For a writer (and even for an actor), grasping this transformed mindset is vital, because it shows when you don’t. John le Carré, Robert Ludlum, Mickey Spillane, J.R.R. Tolkien, and others like them have all either killed people or faced the choice of killing people, and as writers they have a certain, distinctive quality when it comes to power and violence. Clive Cussler, Tom Clancy, and Jim Butcher – good writers all – don’t.

And, to bring it back around to weapons, these people (who don’t lapse into long-term paranoia, which some do) are as at ease with their weapons as a professional driver is with his car. For them, the weapons are not magical, they’re not scary, and they don’t make the shooter feel powerful in some power-junkie sense – they might even irritate the shooter or fill her mind with mild distaste, but in the end, they’re simply tools.

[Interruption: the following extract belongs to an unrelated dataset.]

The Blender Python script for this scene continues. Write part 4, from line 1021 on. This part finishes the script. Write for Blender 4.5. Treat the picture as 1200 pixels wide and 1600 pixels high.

When guns become routine, they lose their capacity as fetish or totem, because they no longer symbolize the power to inflict death. People who use them every day have already looked death in the face, and they managed not to flinch.

And it changed them.


Call me a little morbid but I’ve always found this sort of mindset really fascinating. And as someone who often writes characters who have this mindset, I found this chapter extremely helpful and encouraging. A lot of the character development notes I’ve scribbled over the years fit all of this to a T, despite the fact that I’ve never really done any in-depth research on the topic.

*sigh* The sweet smell of troubled characters. I can’t get enough of it.